Park yourself in front of a piece of modern art. A field of color, a blank piece of paper on which the barest trace of pencil can be seen, a series of instructions, pieces of monofilament, put yourself in a space you've not been in before. Maybe you'll get something out of it, maybe it will make you more aware of yourself and maybe you'l lose yourself in it. Maybe an angry "what is this?" will come to mind or maybe an ineffable feeling will rise over you and then leave without you having identified it. What matters is that at a certain level the works says nothing, and offers instead an opportunity to make something of it, for the colors to not just resonate in your eyes but in some deeper part of your sensory experience, knowldege, and memory. It's quiet enough so that you have an opportunity to think, to explore your own mind.

Pick a show and start watching. Entertainment is of course not about thinking, at least while the show is running. It's there to lead you through a series of impressions and emotions and have you think about the right thing, like "don't go through that door", rather than about anything else. If meditation is about clearing your mind then a particularly well crafted piece of entertainment can do the job, without the quiet or the mental effort. Being heavily tuned to introspection brings me around again and again to the things which drag my attention away from the series of thoughts which run on endlessly, even without an audience.
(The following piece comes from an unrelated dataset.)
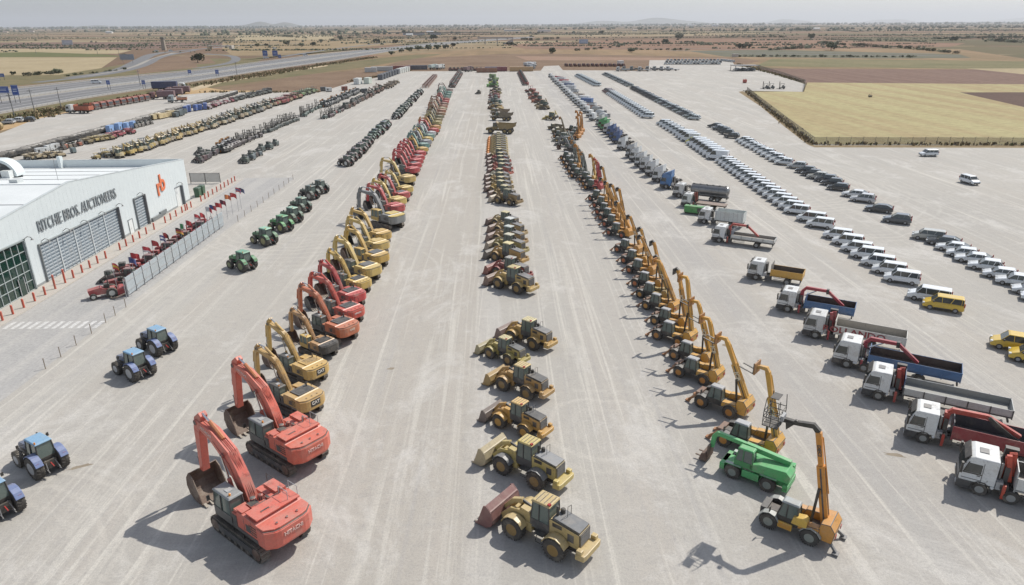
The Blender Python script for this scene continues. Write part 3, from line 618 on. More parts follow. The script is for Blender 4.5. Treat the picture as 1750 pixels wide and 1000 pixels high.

These things, by and large, are pieces of entertainment, easily digestable morsels of emotional engagement. A show or film, if it is to successfully hook a viewer, needs to have a good guide. Our hero, our main character, or supporting character, anyone who the viewer can latch on to and say, I'm willing to follow you wherever you go. I'm willing to watch your struggle. I can never watch shows whose main purpose is to present terrible people doing terrible things (South Park, Archer, Always Sunny), because I have nothing to connect to, and therefore cannot be carried along. For me, having no emotional involvement means the entertainment hasn't worked. It hasn't delivered me from myself.

The effect of this is that if I am involved with a character I am nearly blind to the other parts of the show which aren't working as well. Once I've effectively fallen in love with a show or film it gets a generous helping of vaseline and careful, rosy lighting. Cliches rankle less, shoddy effects stop registering, obvious plot devices are forgiven and forgotten. I've surrendered any critical thought or keen observation to be again immersed in something akin to infatuation. The best part is that it's always there, pre-packaged and standards-compliant, waiting only for me to start watching a much-loved show for the feeling to be rekindled.
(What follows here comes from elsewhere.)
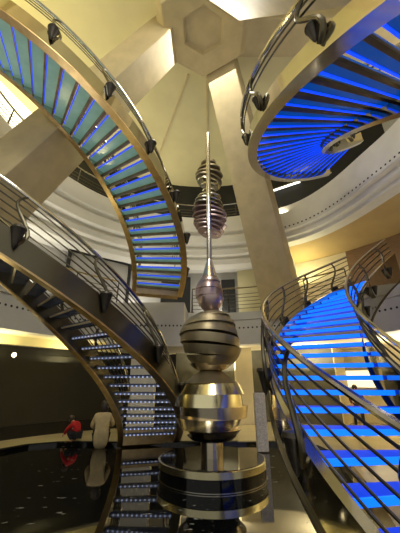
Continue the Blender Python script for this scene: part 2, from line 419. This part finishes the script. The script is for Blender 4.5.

So I've returned to it, again and again. Other feelings, impressions and emotions fleeting and poignant and more real, are kept behind locks which have few keys, rarely found. No wonder I have chosen the path of least resistance.

Most of the things which have insulated me over the past few years have been discussed in this blog. I have waited for something more artistically worthy to catch me like all of the shlock and camp and shiny things have over the years, which is, characteristically, the wrong approach. Do I have grounds to believe that what's not clamoring for my attention will recieve it?